A warmer atmosphere holds more water vapor before the air mass becomes saturated, allowing water to condense and precipitation to form. In order to rain, water molecules in the atmosphere need to come together. Heat keeps water molecules moving and bouncing off each other, preventing them from condensing. This creates a cycle in which the warmer the planet gets, the more water will evaporate into the atmosphere — but the smaller fraction will return as rain. Therefore, droughts will last longer, cover wider areas and be even drier with every little bit that the planet warms.
UCLA researchers found that climate change has accounted for 80% of the increase in evaporative demand since 2000. During the drought periods, that figure increased to more than 90%, making climate change the single biggest driver increasing drought severity and expansion of drought area since 2000.
Compared to the 1948–1999 period, the average drought area from 2000–2022 increased 17% over the American West due to an increase in evaporative demand. Since 2000, in 66% of the historical and emerging drought-prone regions, high evaporative demand alone can cause drought, meaning drought can occur even without precipitation deficit. Before 2000, that was only true for 26% of the area.
“During the drought of 2020–2022, moisture demand really spiked,” Fu said. “Though the drought began through a natural reduction in precipitation, I would say its severity was increased from the equivalent of ‘moderate’ to ‘exceptional’ on the drought severity scale due to climate change.” Moderate means the 10–20% strongest drought, while “exceptional’ means the top 2% strongest drought on the severity scale, according to the U.S. Drought Monitor.
Further climate model simulations corroborate these findings. That leads to projections that greenhouse gases from burning fossil fuels will turn droughts like the 2020–2022 from exceedingly rare events occurring every thousand years to events that happen every 60 years by the mid-21st century and every six years by the late 21st century.

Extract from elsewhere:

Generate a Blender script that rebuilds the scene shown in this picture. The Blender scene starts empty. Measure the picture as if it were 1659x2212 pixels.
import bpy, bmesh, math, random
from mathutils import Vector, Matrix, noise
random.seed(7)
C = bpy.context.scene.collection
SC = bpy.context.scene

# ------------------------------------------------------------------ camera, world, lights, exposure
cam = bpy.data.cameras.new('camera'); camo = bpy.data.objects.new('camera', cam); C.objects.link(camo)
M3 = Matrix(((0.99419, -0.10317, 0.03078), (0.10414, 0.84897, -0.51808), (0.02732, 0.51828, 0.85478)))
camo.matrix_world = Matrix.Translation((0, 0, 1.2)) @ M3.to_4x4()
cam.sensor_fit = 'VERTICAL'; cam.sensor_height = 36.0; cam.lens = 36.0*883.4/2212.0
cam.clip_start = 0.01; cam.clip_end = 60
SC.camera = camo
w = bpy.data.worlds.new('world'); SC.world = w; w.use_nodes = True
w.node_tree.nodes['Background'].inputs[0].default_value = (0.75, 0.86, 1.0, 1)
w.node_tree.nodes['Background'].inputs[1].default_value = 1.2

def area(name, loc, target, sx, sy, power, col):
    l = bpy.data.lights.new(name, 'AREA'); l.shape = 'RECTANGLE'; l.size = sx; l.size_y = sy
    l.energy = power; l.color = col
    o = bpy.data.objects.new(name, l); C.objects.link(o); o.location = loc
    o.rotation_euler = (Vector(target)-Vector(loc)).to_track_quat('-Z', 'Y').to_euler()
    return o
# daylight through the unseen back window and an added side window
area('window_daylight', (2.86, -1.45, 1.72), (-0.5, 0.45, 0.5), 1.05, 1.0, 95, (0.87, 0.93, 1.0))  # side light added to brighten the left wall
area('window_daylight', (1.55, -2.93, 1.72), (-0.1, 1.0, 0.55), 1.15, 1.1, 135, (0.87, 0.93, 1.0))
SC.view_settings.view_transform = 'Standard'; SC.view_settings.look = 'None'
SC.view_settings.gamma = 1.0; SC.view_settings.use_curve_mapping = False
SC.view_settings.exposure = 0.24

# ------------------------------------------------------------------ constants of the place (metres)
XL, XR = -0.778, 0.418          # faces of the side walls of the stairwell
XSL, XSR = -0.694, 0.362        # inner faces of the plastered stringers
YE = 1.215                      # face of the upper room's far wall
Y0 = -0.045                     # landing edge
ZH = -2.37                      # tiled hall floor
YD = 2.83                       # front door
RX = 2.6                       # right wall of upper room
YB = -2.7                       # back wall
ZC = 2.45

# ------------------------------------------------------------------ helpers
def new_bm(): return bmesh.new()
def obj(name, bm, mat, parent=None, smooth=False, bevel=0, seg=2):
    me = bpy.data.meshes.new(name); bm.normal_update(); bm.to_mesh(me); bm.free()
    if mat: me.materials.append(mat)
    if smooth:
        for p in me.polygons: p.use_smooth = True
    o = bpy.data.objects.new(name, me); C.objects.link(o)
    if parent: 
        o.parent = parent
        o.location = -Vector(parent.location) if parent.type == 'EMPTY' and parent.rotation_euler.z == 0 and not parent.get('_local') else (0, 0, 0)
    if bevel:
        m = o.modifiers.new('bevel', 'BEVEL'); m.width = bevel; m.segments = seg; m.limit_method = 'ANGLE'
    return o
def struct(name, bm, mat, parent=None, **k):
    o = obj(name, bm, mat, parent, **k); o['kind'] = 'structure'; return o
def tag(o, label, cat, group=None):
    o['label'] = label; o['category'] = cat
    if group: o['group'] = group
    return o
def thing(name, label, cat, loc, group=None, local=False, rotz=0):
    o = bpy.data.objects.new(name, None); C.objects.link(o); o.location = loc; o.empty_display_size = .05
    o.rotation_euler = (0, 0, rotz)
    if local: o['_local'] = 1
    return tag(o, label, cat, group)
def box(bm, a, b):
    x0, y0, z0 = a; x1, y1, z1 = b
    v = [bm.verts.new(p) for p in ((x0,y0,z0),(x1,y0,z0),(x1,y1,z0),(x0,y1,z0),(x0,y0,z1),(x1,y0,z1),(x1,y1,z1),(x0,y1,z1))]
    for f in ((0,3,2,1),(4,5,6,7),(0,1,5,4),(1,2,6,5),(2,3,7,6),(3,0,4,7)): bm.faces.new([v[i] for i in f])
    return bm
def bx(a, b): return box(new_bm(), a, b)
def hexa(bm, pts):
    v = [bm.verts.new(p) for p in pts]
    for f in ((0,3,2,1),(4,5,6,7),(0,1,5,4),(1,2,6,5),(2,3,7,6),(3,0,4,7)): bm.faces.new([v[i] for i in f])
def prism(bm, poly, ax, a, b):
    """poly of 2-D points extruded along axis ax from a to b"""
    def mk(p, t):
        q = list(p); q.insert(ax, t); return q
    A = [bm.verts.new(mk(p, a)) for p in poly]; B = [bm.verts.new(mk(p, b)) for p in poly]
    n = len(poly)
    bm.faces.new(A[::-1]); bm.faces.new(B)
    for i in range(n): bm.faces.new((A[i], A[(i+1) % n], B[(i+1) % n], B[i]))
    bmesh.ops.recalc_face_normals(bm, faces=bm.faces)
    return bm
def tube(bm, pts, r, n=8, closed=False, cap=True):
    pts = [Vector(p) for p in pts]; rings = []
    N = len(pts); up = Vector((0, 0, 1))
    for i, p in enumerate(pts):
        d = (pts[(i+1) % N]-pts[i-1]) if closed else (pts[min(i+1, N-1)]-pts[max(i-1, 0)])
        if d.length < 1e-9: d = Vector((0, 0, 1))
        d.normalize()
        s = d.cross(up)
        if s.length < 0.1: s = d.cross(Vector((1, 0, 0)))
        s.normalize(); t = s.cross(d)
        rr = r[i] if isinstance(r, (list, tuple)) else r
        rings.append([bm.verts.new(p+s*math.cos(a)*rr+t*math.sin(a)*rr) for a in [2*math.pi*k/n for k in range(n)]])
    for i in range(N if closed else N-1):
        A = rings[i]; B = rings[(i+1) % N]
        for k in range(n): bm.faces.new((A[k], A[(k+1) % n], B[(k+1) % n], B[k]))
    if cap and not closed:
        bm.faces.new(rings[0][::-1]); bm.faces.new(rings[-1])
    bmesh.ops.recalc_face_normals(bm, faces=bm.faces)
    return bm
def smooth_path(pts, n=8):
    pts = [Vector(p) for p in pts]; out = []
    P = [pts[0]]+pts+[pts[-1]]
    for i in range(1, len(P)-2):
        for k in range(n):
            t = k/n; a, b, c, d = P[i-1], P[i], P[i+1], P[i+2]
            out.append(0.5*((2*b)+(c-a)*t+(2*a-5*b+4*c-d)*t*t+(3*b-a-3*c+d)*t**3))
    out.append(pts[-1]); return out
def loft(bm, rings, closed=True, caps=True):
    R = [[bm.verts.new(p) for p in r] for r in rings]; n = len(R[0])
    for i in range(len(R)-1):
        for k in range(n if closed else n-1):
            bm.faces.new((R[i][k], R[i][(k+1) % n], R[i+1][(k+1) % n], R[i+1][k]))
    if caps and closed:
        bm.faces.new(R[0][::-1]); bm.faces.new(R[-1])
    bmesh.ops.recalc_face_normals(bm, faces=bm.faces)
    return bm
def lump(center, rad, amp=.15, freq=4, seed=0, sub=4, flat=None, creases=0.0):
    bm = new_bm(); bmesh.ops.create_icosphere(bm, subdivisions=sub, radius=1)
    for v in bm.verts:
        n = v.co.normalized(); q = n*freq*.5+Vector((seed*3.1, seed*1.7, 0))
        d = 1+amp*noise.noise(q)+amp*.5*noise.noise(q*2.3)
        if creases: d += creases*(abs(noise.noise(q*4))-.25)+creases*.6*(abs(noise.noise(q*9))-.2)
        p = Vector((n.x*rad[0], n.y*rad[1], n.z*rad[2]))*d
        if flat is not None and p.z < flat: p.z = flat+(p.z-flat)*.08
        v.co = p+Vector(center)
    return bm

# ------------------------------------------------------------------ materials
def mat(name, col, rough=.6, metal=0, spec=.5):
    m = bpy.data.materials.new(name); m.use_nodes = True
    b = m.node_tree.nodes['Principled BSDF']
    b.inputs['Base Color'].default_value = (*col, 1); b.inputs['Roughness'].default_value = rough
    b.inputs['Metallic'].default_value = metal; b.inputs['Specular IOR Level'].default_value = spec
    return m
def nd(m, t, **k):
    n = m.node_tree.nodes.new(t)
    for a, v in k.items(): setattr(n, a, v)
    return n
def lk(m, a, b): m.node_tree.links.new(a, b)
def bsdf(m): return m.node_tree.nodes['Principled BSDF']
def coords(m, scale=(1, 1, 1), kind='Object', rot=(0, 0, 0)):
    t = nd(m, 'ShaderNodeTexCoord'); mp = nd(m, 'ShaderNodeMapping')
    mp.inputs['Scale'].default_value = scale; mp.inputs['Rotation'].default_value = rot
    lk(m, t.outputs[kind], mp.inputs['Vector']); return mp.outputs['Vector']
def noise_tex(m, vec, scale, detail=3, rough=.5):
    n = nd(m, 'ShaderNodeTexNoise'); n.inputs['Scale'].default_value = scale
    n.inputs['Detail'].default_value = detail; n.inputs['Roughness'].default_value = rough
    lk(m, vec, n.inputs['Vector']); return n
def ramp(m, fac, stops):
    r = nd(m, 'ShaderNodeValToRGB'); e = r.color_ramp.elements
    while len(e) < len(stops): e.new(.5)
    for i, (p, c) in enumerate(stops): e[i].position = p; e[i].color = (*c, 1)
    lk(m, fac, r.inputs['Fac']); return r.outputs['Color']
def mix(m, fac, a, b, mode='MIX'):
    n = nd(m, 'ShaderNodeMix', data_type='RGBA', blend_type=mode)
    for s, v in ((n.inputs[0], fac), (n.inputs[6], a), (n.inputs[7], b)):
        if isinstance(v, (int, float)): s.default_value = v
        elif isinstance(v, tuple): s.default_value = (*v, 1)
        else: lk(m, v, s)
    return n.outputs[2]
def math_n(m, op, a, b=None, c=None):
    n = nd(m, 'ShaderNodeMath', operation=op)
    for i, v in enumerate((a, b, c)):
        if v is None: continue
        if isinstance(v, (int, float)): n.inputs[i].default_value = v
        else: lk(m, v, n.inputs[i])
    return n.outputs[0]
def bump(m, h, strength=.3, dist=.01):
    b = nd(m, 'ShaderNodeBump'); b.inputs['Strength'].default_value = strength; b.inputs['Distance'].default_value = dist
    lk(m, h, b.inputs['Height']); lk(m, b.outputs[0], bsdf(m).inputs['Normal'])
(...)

“Even if precipitation looks normal, we can still have drought because moisture demand has increased so much and there simply isn’t enough water to keep up with that increased demand,” Fu said. “This is not something you could build bigger reservoirs or something to prevent because when the atmosphere warms, it will just suck up more moisture everywhere. The only way to prevent this is to stop temperatures from increasing, which means we have to stop emitting greenhouse gases.”